И г. Тихомиров воображает, что в этой истории очень много поучительного! Она поучительна, но только в самом нелестном для него смысле.
Он воображает, что, прочитавши брошюру ‘Почему я перестал быть революционером’, всякий читатель скажет себе: это ясно само собою, автор был революционером лишь по вине других, лишь благодаря тому, что все наши образованные люди отличаются крайне нелепыми привычками мысли, а перестал быть революционером г. Тихомиров, благодаря выдающимся особенностям своего ‘созидательного’ ума и замечательной глубине своего патриотизма. Но — увы! — такого заключения не сделал даже ‘Русский Вестник’.
В жалобах г. Тихомирова на неприятности, пережитые им от революционеров по поводу его ‘эволюции’, сквозит гордое сознание своего превосходства. Он умнее других, другие не поняли, не оценили и ужасно обижали его в то время, когда должны были бы аплодировать ему.
Но г. Тихомиров жестоко ошибается. Своей ‘эволюцией’ он обязан лишь своей неразвитости. Горе от ума не его горе. Его горе есть горе от невежества.

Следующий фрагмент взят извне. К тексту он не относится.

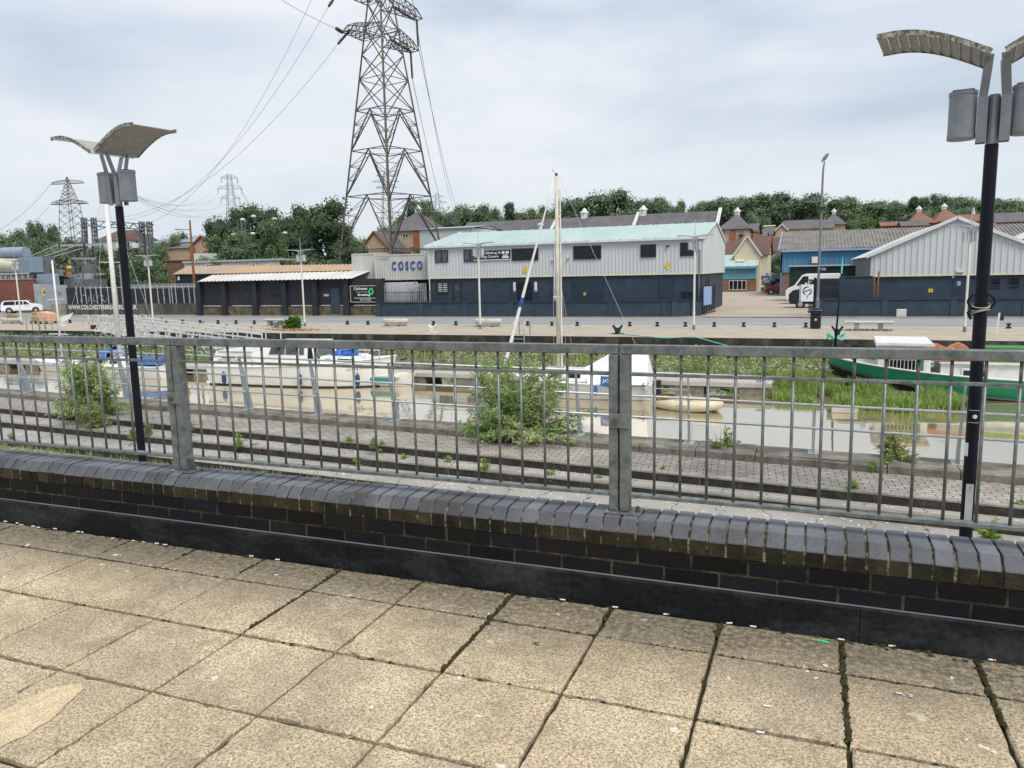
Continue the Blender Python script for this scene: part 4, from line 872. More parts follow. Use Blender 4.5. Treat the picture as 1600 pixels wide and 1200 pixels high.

И этот-то человек, имеющий о социализме ровно столько же понятия, сколько его имеет любой писец петербургского полицейского участка, долгое время считался пророком и истолкователем какого-то особого ‘русского’ социализма, который он охотно противопоставлял — западноевропейскому! Революционная молодежь внимала его рассуждениям, считая его продолжателем дела Желябова и Перовской. Теперь она видит, каков был этот мнимый продолжатель. Измена г. Тихомирова заставила наших революционеров критически отнестись к его особе. Но этого мало. Они обязаны теперь критически проверить все, что писал г. Тихомиров во все продолжение восьмидесятых годов, когда он, сам не веря тому, что говорил, считал однако нужным выступать в литературе в качестве революционера {См. стр.. 8 его брошюры. ‘Верой и правдой, по совести и убеждению’ г. Тихомиров ‘прослужил’ революционному делу лишь ‘до почти конца 1880 года’. С этих отдаленных времен у него оставалась одна лишь ‘Формальная’ верность знамени. Но это не помешало ему написать множество рассуждений на революционные темы, рассуждений, которые, по его словам, составляют ‘более 600 страниц мелкого шрифта’.}. Много вздору наговорил, много вопросов запутал в течение этого времени г. Тихомиров. И пока мы не разберемся в этой путанице, до тех пор мы, даже разорвав с ним всякие сношения и оценивши его по заслугам, все-таки не избавимся от теоретической тихомировщины, от которой нам однако необходимо избавиться.
Теперь прощайте, г. Тихомиров. Да пошлет вам здоровья наш православный бог, а наш самодержавный бог да наградит вас генеральским чином!